Emerging as an action movie power girl is actress Sandra Bullock. Last summer, she held her own opposite Sylvester Stallone's Demolition Man.
Here, as "Wildcat" Annie Porter, she plays the smart-mouthed passenger who finds herself in the driver's seat of the 2525 Santa Monica InterCity express bus.
Combining girl-next-door good looks with sparkling comic timing, Bullock is the very image of the cool, 1990s Capable Woman.
With 1960s survivor Hopper providing thoroughly entertaining menace, Speed is the season's first good answer to the question: "Where's the summer fun?"
The above is a restored version of a Province review by Michael Walsh originally published in 1994. For additional information on this archived material, please visit my FAQ.
Afterword: Only recently did I learn that Joss Whedon was brought in as a "script doctor" on the Speed project. According to credited screenwriter Graham Yost, it was a congenial relationship, with Whedon writing "98.9 percent of the dialogue." It turns out that "Wildcat" Annie Porter is an early example of Whedon creating strong female characters.

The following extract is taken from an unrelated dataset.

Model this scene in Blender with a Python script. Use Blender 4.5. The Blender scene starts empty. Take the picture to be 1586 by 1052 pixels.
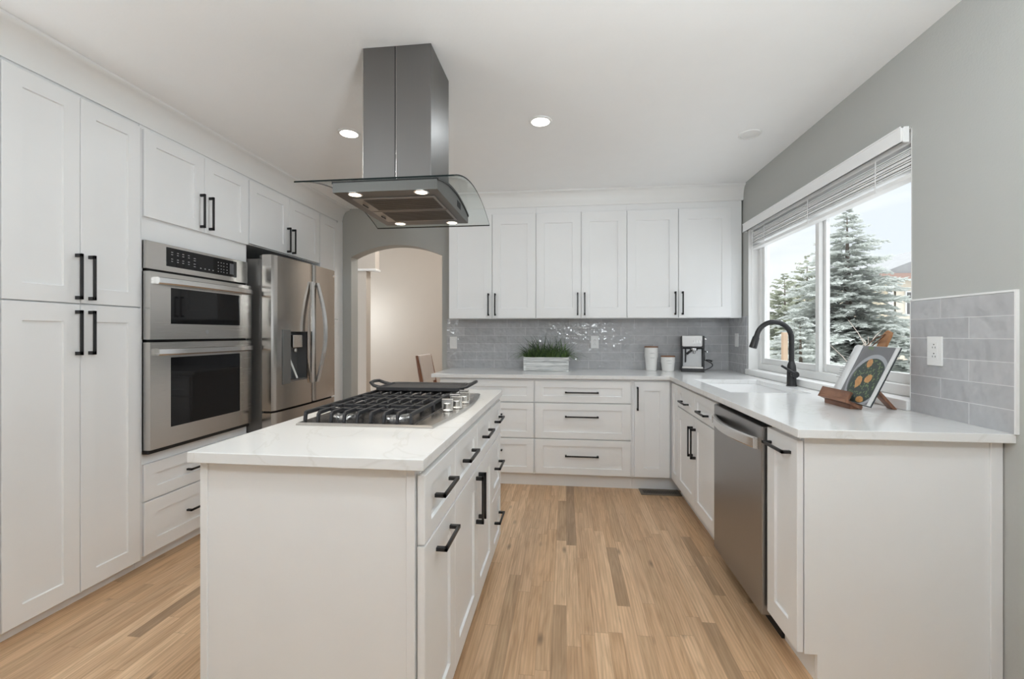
import bpy, bmesh, math, random
from mathutils import Vector, Matrix
C = bpy.context.scene.collection
SC = bpy.context.scene
rnd = random.Random(7)
PI = math.pi

# ------------------------------------------------------------------ camera
YAW, FPX, CX, HY, CAMH = 0.1129, 680.0, 800.0, 516.9, 1.2457
cd = bpy.data.cameras.new('camera')
cam = bpy.data.objects.new('camera', cd)
C.objects.link(cam)
cam.location = (0, 0, CAMH)
cam.rotation_euler = (PI / 2, 0, YAW)
cd.sensor_width = 36.0
cd.lens = 36.0 * FPX / 1586.0
cd.shift_x = (793.0 - CX) / 1586.0
cd.shift_y = (HY - 526.0) / 1586.0
cd.clip_start = 0.05
SC.camera = cam

# ------------------------------------------------------------------ view, world, large lights
SC.view_settings.view_transform = 'Standard'
SC.view_settings.look = 'None'
SC.view_settings.exposure = 0.1
SC.view_settings.gamma = 1.0
SC.view_settings.use_curve_mapping = False
SC.cycles.use_denoising = True
SC.cycles.max_bounces = 10
SC.cycles.diffuse_bounces = 6
SC.cycles.transparent_max_bounces = 16
SC.cycles.caustics_reflective = False
SC.cycles.caustics_refractive = False
SC.cycles.sample_clamp_indirect = 6.0

SKY = 1.2
ZENITH = 3.8
LAMP = 2.8
PENDANT_FILL = 1.0
TORCH_FILL = 70.0
LCOL = (0.88, 0.955, 1.0)


def make_world():
    w = bpy.data.worlds.new('overcast_sky')
    SC.world = w
    w.use_nodes = True
    n = w.node_tree.nodes
    L = w.node_tree.links
    bg = n['Background']
    tc = n.new('ShaderNodeTexCoord')
    mp = n.new('ShaderNodeMapping')
    mp.inputs['Scale'].default_value = (1.6, 1.6, 6.0)
    ns = n.new('ShaderNodeTexNoise')
    ns.inputs['Scale'].default_value = 1.4
    ns.inputs['Detail'].default_value = 4
    cr = n.new('ShaderNodeValToRGB')
    cr.color_ramp.elements[0].position = 0.38
    cr.color_ramp.elements[0].color = (0.74, 0.79, 0.85, 1)
    cr.color_ramp.elements[1].position = 0.62
    cr.color_ramp.elements[1].color = (0.93, 0.94, 0.95, 1)
    L.new(tc.outputs['Generated'], mp.inputs['Vector'])
    L.new(mp.outputs[0], ns.inputs['Vector'])
    L.new(ns.outputs['Fac'], cr.inputs['Fac'])
    L.new(cr.outputs[0], bg.inputs['Color'])
    # an overcast sky is brighter towards the zenith
    sp = n.new('ShaderNodeSeparateXYZ')
    L.new(tc.outputs['Generated'], sp.inputs[0])
    mr = n.new('ShaderNodeMapRange')
    mr.inputs['From Min'].default_value = 0.25
    mr.inputs['From Max'].default_value = 0.9
    mr.inputs['To Min'].default_value = SKY
    mr.inputs['To Max'].default_value = SKY * ZENITH
    L.new(sp.outputs['Z'], mr.inputs['Value'])
    L.new(mr.outputs[0], bg.inputs['Strength'])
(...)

No overnight sensation, the hard-working Sandra Bullock had 10 feature films and a short-lived television series — 1990's Working Girl — to her credit before settling into the driver's seat in Speed. After that star-making role, she was the go-to actress for films involving public transit — in 1995's While You Were Sleeping, she works for the Chicago Transit Authority; in The Net (also 1995), she navigated the information superhighway. She reprised her Annie Porter role in 1997's Speed 2: Cruise Control, a reunion with director Jan De Bont that did not produce a hit. Using her obvious intelligence, she built upon her lovability — at full strength in the two Miss Congeniality pictures (2000, 2005) — to become People magazine's 2010 "Woman of the Year." That same year, Time magazine included her among its "Most Influential People in the World." Despite endless supermarket tabloid headlines about her marital mishaps, she made the Hollywood Reporter's 2013 list of its "most powerful women." Bullock won an Academy Award for her dramatic, off-type role as Anne Tuohy in 2009's The Blind Side, and was nominated for the Oscar for her performance as astronaut Ryan Stone in 2013's near-Earth-orbit epic Gravity. Bullock, who turns 51 today (July 26), wins my own personal Miss Maple Leaf award for her portrayal of Margaret Tate, the hard-driving New York ad executive in 2009's The Proposal. Faced with deportation to her native Canada, Tate demands that her American assistant, played by Vancouver-born Ryan (Self/less) Reynolds, marry her. Who could possibly refuse?